Thursday’s June NFP report was the catalyst. The economy added just 57,000 jobs — roughly half the 110K consensus — while April and May were revised down by a combined 74,000. Unemployment held at 4.2%, but the headline miss was enough to push the greenback lower against every G10 peer. Fed Chair Kevin Warsh, speaking at the ECB Forum in Sintra on Tuesday, had declined to telegraph a July decision while repeating that inflation remains “too high,” but the jobs data shifted the market’s attention from sticky prices to a cooling labour market.
Commodity markets echoed the tone. Gold jumped 2.66% to $4,187, its strongest weekly gain in over a month, as real-rate expectations pulled lower. Copper added 1.34%, supporting the Aussie and Kiwi. Oil was mixed — WTI slipped 0.65% to $68.78 while Brent edged up 0.19% to $72.13 — leaving the petro-linked currencies (CAD, NOK) with divergent signals. NOK rallied regardless, riding the broad dollar weakness.
Key Pair Breakdown
GBP/USD +1.23% to 1.335 — Sterling was the week’s top performer in G10. The Bank of England’s decision to hold at 3.75% in June, combined with UK CPI steady at 2.8%, gives the MPC less urgency to ease than the Fed now faces after the NFP miss. Cable broke above 1.33 on Thursday and held the gains into the July 4 US holiday close. The 1.34 handle is the next resistance — a level not tested since late 2024.
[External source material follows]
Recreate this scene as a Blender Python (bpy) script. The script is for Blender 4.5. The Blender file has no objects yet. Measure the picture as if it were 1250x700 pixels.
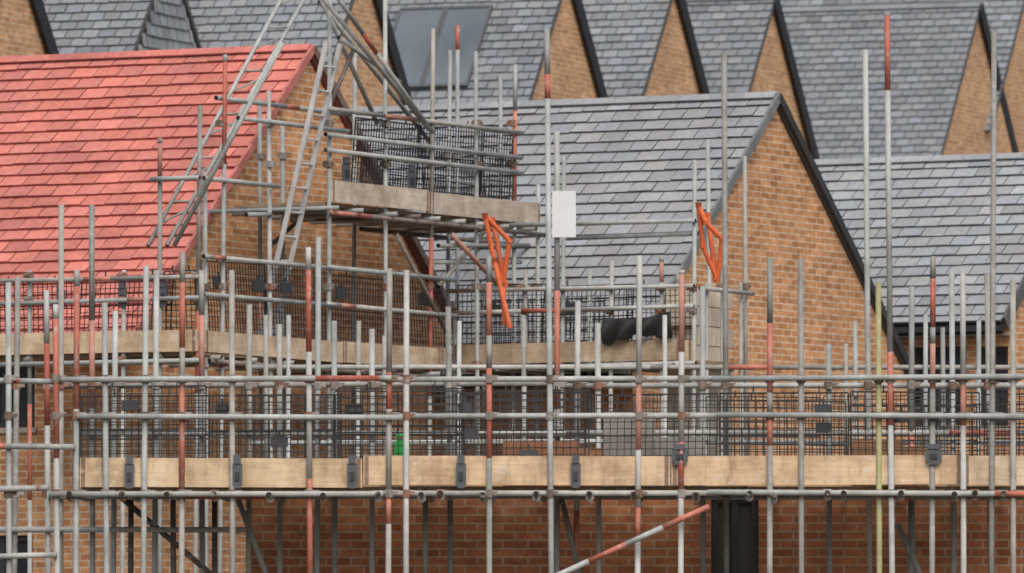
import bpy, math, random
from mathutils import Vector as V
random.seed(7)
F=11000.0; CX=625.0; HY=900.0; CAMZ=1.7
# survey helper: bearing/elevation measured off the picture + real distance -> metres
def W(px,py,Z):
    s=F/Z
    return V(((px-CX)/s, Z, CAMZ+(HY-py)/s))
UP=V((0,0,1))
scene=bpy.context.scene
# ------------------------------------------------------------------ materials
def newmat(name):
    m=bpy.data.materials.new(name); m.use_nodes=True
    nt=m.node_tree; b=nt.nodes['Principled BSDF']; return m,nt,b
def N(nt,t,**k):
    n=nt.nodes.new(t)
    for a,v in k.items():
        if a in n.inputs: n.inputs[a].default_value=v
        else: setattr(n,a,v)
    return n
def mixc(nt,fac,a,b,mode='MIX'):
    n=nt.nodes.new('ShaderNodeMix'); n.data_type='RGBA'; n.blend_type=mode
    for s,val in ((n.inputs[0],fac),(n.inputs[6],a),(n.inputs[7],b)):
        if hasattr(val,'type') and hasattr(val,'links'): nt.links.new(val,s)
        elif isinstance(val,(int,float)): s.default_value=val
        else: s.default_value=(*val,1)
    return n.outputs[2]
def noise(nt,scale,detail=4,vec=None,mapscale=None,rough=.6):
    n=N(nt,'ShaderNodeTexNoise'); n.inputs['Scale'].default_value=scale; n.inputs['Detail'].default_value=detail
    n.inputs['Roughness'].default_value=rough
    tc=N(nt,'ShaderNodeTexCoord'); src=tc.outputs['Object'] if vec is None else vec
    if mapscale:
        mp=N(nt,'ShaderNodeMapping'); mp.inputs['Scale'].default_value=mapscale
        nt.links.new(src,mp.inputs[0]); src=mp.outputs[0]
    nt.links.new(src,n.inputs['Vector']); return n.outputs['Fac']
def ramp(nt,f,p0,p1,c0=(0,0,0),c1=(1,1,1)):
    r=N(nt,'ShaderNodeValToRGB'); r.color_ramp.elements[0].position=p0; r.color_ramp.elements[1].position=p1
    r.color_ramp.elements[0].color=(*c0,1); r.color_ramp.elements[1].color=(*c1,1)
    nt.links.new(f,r.inputs[0]); return r.outputs[0]
def bump(nt,b,h,strength=.4,dist=.01):
    bn=N(nt,'ShaderNodeBump'); bn.inputs['Strength'].default_value=strength; bn.inputs['Distance'].default_value=dist
    nt.links.new(h,bn.inputs['Height']); nt.links.new(bn.outputs[0],b.inputs['Normal'])
def tint(nt):
    a=N(nt,'ShaderNodeAttribute'); a.attribute_name='tint'; return a.outputs['Color']
def mat_tint(name,rough=.6,metal=0,ns=6,lo=.75,hi=1.15,mapscale=None,fine=40,spec=.5,fl=.85,streak=0):
    m,nt,b=newmat(name)
    f=noise(nt,ns,5,mapscale=mapscale); r=ramp(nt,f,.3,.7,(lo,)*3,(hi,)*3)
    c=mixc(nt,1.0,tint(nt),r,'MULTIPLY')
    f2=noise(nt,fine,3,mapscale=mapscale); r2=ramp(nt,f2,.3,.7,(fl,)*3,(2-fl,)*3)
    c=mixc(nt,1.0,c,r2,'MULTIPLY')
    if streak:
        f3=noise(nt,5,6,rough=.75); r3=ramp(nt,f3,.58,.72,(0,0,0),(streak,)*3); c=mixc(nt,r3,c,(.42,.41,.39))
        f4=noise(nt,2.2,6,rough=.7); r4=ramp(nt,f4,.56,.72,(1,1,1),(1-streak,)*3); c=mixc(nt,1,c,r4,'MULTIPLY')
    nt.links.new(c,b.inputs['Base Color']); b.inputs['Roughness'].default_value=rough; b.inputs['Metallic'].default_value=metal
    b.inputs['Specular IOR Level'].default_value=spec
    bump(nt,b,f2,.2,.003)
    return m
def mat_brick(name,c1,c2,mortar,dark=.65):
    m,nt,b=newmat(name)
    uv=N(nt,'ShaderNodeUVMap'); uv.uv_map='UVMap'
    br=N(nt,'ShaderNodeTexBrick'); nt.links.new(uv.outputs[0],br.inputs['Vector'])
    br.inputs['Scale'].default_value=1; br.inputs['Brick Width'].default_value=.225; br.inputs['Row Height'].default_value=.075
    br.inputs['Mortar Size'].default_value=.008; br.inputs['Mortar Smooth'].default_value=.1; br.inputs['Bias'].default_value=-.1
    br.inputs['Color1'].default_value=(*c1,1); br.inputs['Color2'].default_value=(*c2,1); br.inputs['Mortar'].default_value=(*mortar,1)
    f=noise(nt,.9,6); r=ramp(nt,f,.3,.72,(dark,)*3,(1.12,1.11,1.1))
    c=mixc(nt,1,br.outputs['Color'],r,'MULTIPLY')
    f3=noise(nt,7,3,mapscale=(1,1,2.0)); r3=ramp(nt,f3,.35,.68,(.78,.73,.68),(1.14,1.13,1.12))
    c=mixc(nt,1,c,r3,'MULTIPLY')
    f4=noise(nt,1.7,7,rough=.7); r4=ramp(nt,f4,.6,.8,(0,0,0),(.3,.3,.3))
    c=mixc(nt,r4,c,(.6,.49,.38))
    nt.links.new(c,b.inputs['Base Color']); b.inputs['Roughness'].default_value=.9; b.inputs['Specular IOR Level'].default_value=.2
    bump(nt,b,br.outputs['Fac'],-.35,.006)
    return m
def mat_tube():
    m,nt,b=newmat('galvanised_tube')
    t=tint(nt)
    f=noise(nt,5,6,mapscale=(1,1,.6),rough=.7)
    r=ramp(nt,f,.35,.68,(.64,.63,.61),(1.10,1.10,1.10))
    c=mixc(nt,1,t,r,'MULTIPLY')
    f2=noise(nt,9,6,rough=.75); worn=ramp(nt,f2,.55,.62)
    c=mixc(nt,mixc(nt,1,worn,(.55,.55,.55),'MULTIPLY'),c,(.36,.355,.345))
    f3=noise(nt,14,6,rough=.8); rs=ramp(nt,f3,.64,.72)
    c=mixc(nt,mixc(nt,1,rs,(.5,.5,.5),'MULTIPLY'),c,(.19,.12,.085))
    nt.links.new(c,b.inputs['Base Color']); b.inputs['Roughness'].default_value=.68; b.inputs['Metallic'].default_value=.05
    b.inputs['Specular IOR Level'].default_value=.35
    return m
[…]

NZD/USD +1.22% to 0.5712 — The Kiwi matched sterling’s pace, benefiting from the copper rally and a general bid for high-beta commodity currencies. The pair had been compressed below 0.57 for weeks; Thursday’s dollar sell-off popped it through. A sustained hold above 0.57 would mark a shift in the medium-term downtrend that has dominated NZD since Q1.
USD/NOK −1.14% to 9.8195 — The Norwegian krone outperformed despite the mixed oil picture, suggesting this move was more about broad dollar liquidation than crude. NOK tends to amplify G10 dollar weakness given its lower liquidity. The 9.80 level is a near-term floor — a break below would open up the 9.65–9.70 zone.
Week Ahead Setup
The July 4 holiday truncated Friday’s session, meaning the full NFP reaction may not be priced until Monday’s London open. Expect follow-through dollar selling early in the week unless ISM Services (due Thursday, July 9) prints hot enough to offset the payrolls miss.
No major central-bank decisions land next week — the ECB (July 23), Fed (July 29), and BoE (July 30) are all three weeks out. That leaves the data calendar in charge. Key prints: Eurozone retail sales (Monday), US JOLTS (Tuesday), FOMC minutes from the June hold (Wednesday), and ISM Services (Thursday). If services employment echoes manufacturing’s sub-50 reading (49.7 in June), rate-cut pricing will accelerate and the dollar sell-off has room to extend.
GBP/USD is the pair to watch at 1.335 — a daily close above 1.34 would be technically meaningful. USD/JPY at 161.34 barely moved this week despite dollar weakness; if US yields follow rates pricing lower, the yen may catch up with a delayed move.
Bottom Line
The dollar enters next week on the back foot after the worst payrolls print in four months landed squarely on the “growth scare” side of the Fed’s dual mandate. GBP/USD at 1.335, pressing multi-year highs with the rate differential still in sterling’s corner, is the pair most traders will be sizing up on the Monday reopen.